In tutto il romanzo di Camus pervade un senso di inadeguatezza, estraneità, ma ci sono anche elementi che richiamano all’esistenzialismo (sebbene l’autore francese non lo associò mai a questo genere). Ozon è un maestro nel mettere in scena le emozioni umane, come già aveva fatto in alcuni suoi precedenti lavori. Come in Frantz, il cineasta predilige il bianco e nero per azzerare le emozioni e permettere al pubblico di immergersi meglio nell’essenza della sua storia, giudicando i personaggi tramite i loro gesti e il linguaggio del corpo. L’Étranger è un film basato sulla forma estetica: ci sono scene piuttosto statiche, dove gli sguardi persi nel vuoto di Meursault sembrano non comunicare nulla. Eppure dicono tanto: il protagonista è impassibile davanti a tutto ciò che lo circonda. Perfino quando Marie – la donna che lui crede di amara – gli chiede più volte se è innamorato di lui ed è lei e proporgli di sposarla. Ozon adatta il classico di Camus con eleganza e con rispetto. L’uso del bianco e nero è anche un espediente per meglio mostrare un periodo storico in cui Oriente e Occidente sono in forte opposizione: gli arabi algerini sono visti come indigeni (a loro è vietato, ad esempio, entrare al cinema o sedersi ai tavoli dei ristoranti), mentre i bianchi sono civili e padroni.
Sullo sfondo, Meursault osserva questa variopinta umanità nel silenzio, affacciato dal suo balcone di casa o per strada. Senza fare mai nulla. Rimane indifferente di fronte a ciò che vede e agli occhi altrui sembra sia incapace di provare qualunque emozione, perfino la più basilare. Come piangere al funerale della propria madre. La sua indifferenza è visibile anche durante il processo che dovrà affrontare per quell’omicidio commesso per caso. Un atto criminoso a cui nessuno sembra trovare una spiegazione, neanche lo stesso protagonista. Il tutto è interpretato molto bene da Benjamin Voisin: bello, ma dotato di uno sguardo glaciale che lo rendono “lo straniero” perfetto.

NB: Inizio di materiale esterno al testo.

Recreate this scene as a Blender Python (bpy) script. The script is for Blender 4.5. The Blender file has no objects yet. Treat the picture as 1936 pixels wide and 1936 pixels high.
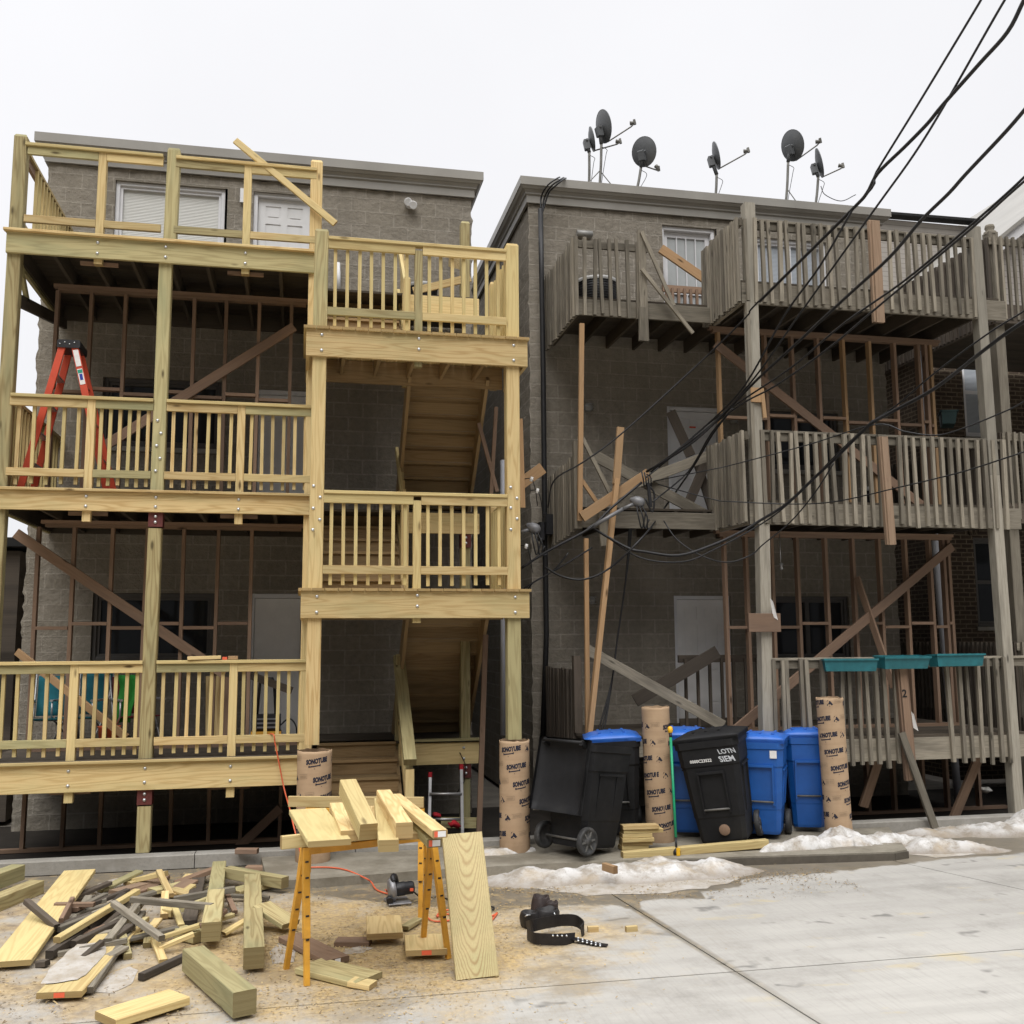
import bpy, bmesh, math, random
from mathutils import Vector, Matrix, noise as mnoise
random.seed(7)
D = bpy.data
C = bpy.context.scene.collection
R = math.radians
scn = bpy.context.scene

# ------------------------------------------------------------------ camera
CAM_H = 2.3
YAW, PIT, ROL, FPX = R(11.875), R(7.334), R(-0.334), 1898.7
_cy, _sy, _cp, _sp = math.cos(YAW), math.sin(YAW), math.cos(PIT), math.sin(PIT)
FWD = Vector((_sy*_cp, _cy*_cp, _sp))
_r0 = Vector((_cy, -_sy, 0)); _u0 = _r0.cross(FWD)
RIGHT = math.cos(ROL)*_r0 + math.sin(ROL)*_u0
UP = -math.sin(ROL)*_r0 + math.cos(ROL)*_u0
cam_d = D.cameras.new('camera'); cam = D.objects.new('camera', cam_d); C.objects.link(cam)
m = Matrix((RIGHT, UP, -FWD)).transposed().to_4x4(); m.translation = Vector((0, 0, CAM_H))
cam.matrix_world = m
cam_d.sensor_width = 36; cam_d.lens = 36*FPX/1936; cam_d.clip_start = .05; cam_d.clip_end = 500
scn.camera = cam

# ------------------------------------------------------------------ sky, sun, exposure
SUN_EL, SUN_AZ = R(52), R(195)          # azimuth measured from +Y towards +X
w = D.worlds.new("World"); scn.world = w; w.use_nodes = True
nt = w.node_tree; nt.nodes.clear()
out = nt.nodes.new('ShaderNodeOutputWorld'); bg = nt.nodes.new('ShaderNodeBackground')
sky = nt.nodes.new('ShaderNodeTexSky'); sky.sky_type = 'NISHITA'; sky.sun_disc = False
sky.sun_elevation = SUN_EL; sky.sun_rotation = SUN_AZ; sky.air_density = 1; sky.dust_density = 4
hs = nt.nodes.new('ShaderNodeHueSaturation'); hs.inputs['Saturation'].default_value = .12
# overcast veil: an even pale cloud layer, brighter towards the zenith, with soft mottling
tc = nt.nodes.new('ShaderNodeTexCoord'); sep = nt.nodes.new('ShaderNodeSeparateXYZ')
nz = nt.nodes.new('ShaderNodeTexNoise'); nz.inputs['Scale'].default_value = 2.2; nz.inputs['Detail'].default_value = 5
rmp = nt.nodes.new('ShaderNodeValToRGB')
e = rmp.color_ramp.elements
e[0].position = 0.0; e[0].color = (8.1, 8.15, 8.42, 1)
e[1].position = 1.0; e[1].color = (29, 29.0, 29.5, 1)
x = e.new(.76); x.color = (21, 21, 21.4, 1)
x = e.new(.58); x.color = (8.75, 8.75, 9.0, 1)
x = e.new(.33); x.color = (8.4, 8.4, 8.68, 1)
mul = nt.nodes.new('ShaderNodeMixRGB'); mul.blend_type = 'MULTIPLY'; mul.inputs[0].default_value = 1
mr = nt.nodes.new('ShaderNodeMapRange'); mr.inputs[1].default_value = .3; mr.inputs[2].default_value = .7
mr.inputs[3].default_value = .955; mr.inputs[4].default_value = 1.03
mixs = nt.nodes.new('ShaderNodeMixRGB'); mixs.inputs[0].default_value = .88
L = nt.links.new
L(tc.outputs['Generated'], sep.inputs[0]); L(sep.outputs['Z'], rmp.inputs[0])
L(tc.outputs['Generated'], nz.inputs['Vector']); L(nz.outputs['Fac'], mr.inputs[0])
L(rmp.outputs['Color'], mul.inputs[1]); L(mr.outputs[0], mul.inputs[2])
L(sky.outputs[0], hs.inputs['Color']); L(hs.outputs[0], mixs.inputs[1]); L(mul.outputs[0], mixs.inputs[2])
bz = nt.nodes.new('ShaderNodeMapRange'); bz.inputs[1].default_value = .28; bz.inputs[2].default_value = .62; bz.inputs[3].default_value = .10; bz.inputs[4].default_value = 1
by = nt.nodes.new('ShaderNodeMapRange'); by.inputs[1].default_value = -.25; by.inputs[2].default_value = .05
bk = nt.nodes.new('ShaderNodeMath'); bk.operation = 'MAXIMUM'                     # low sky behind the camera dimmed to deepen shade under the decks
L(sep.outputs['Z'], bz.inputs[0]); L(sep.outputs['Y'], by.inputs[0]); L(bz.outputs[0], bk.inputs[0]); L(by.outputs[0], bk.inputs[1])
mulb = nt.nodes.new('ShaderNodeMixRGB'); mulb.blend_type = 'MULTIPLY'; mulb.inputs[0].default_value = 1      # added dimming, standing in for unbuilt houses across the alley
L(mixs.outputs[0], mulb.inputs[1]); L(bk.outputs[0], mulb.inputs[2]); L(mulb.outputs[0], bg.inputs['Color']); bg.inputs['Strength'].default_value = .1
L(bg.outputs[0], out.inputs[0])
sd = D.lights.new('sun', 'SUN'); sd.energy = 1.5; sd.angle = R(40); sd.color = (1, .97, .93)
so = D.objects.new('sun', sd); C.objects.link(so)
sdir = Vector((math.sin(SUN_AZ)*math.cos(SUN_EL), math.cos(SUN_AZ)*math.cos(SUN_EL), math.sin(SUN_EL)))
so.rotation_euler = (-sdir).to_track_quat('-Z', 'Y').to_euler(); so.location = (0, 0, 30)
vs = scn.view_settings; vs.view_transform = 'Standard'; vs.look = 'None'; vs.gamma = 1; vs.exposure = 0.25
vs.use_curve_mapping = False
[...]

L’Étranger: valutazione e conclusione

Chi è davvero Lo Straniero del romanzo di Albert Camus? Ozon lo spiega durante il film, e la tensione diventa palpabile nella seconda parte della storia, in cui il protagonista deve affrontare il processo per omicidio. Meursault si sente straniero nella sua stessa terra poiché si discosta da quei valori morali del suo tempo. Ozon, ancora una volta, lascia lo spettatore a porsi domande sulla condizione umana e lo fa attraverso uno dei romanzi più complessi della letteratura europea. Usando sempre una certa eleganza e affidandosi a una regia che riesce a cogliere alla perfezione lo sguardo impassibile di Meursault.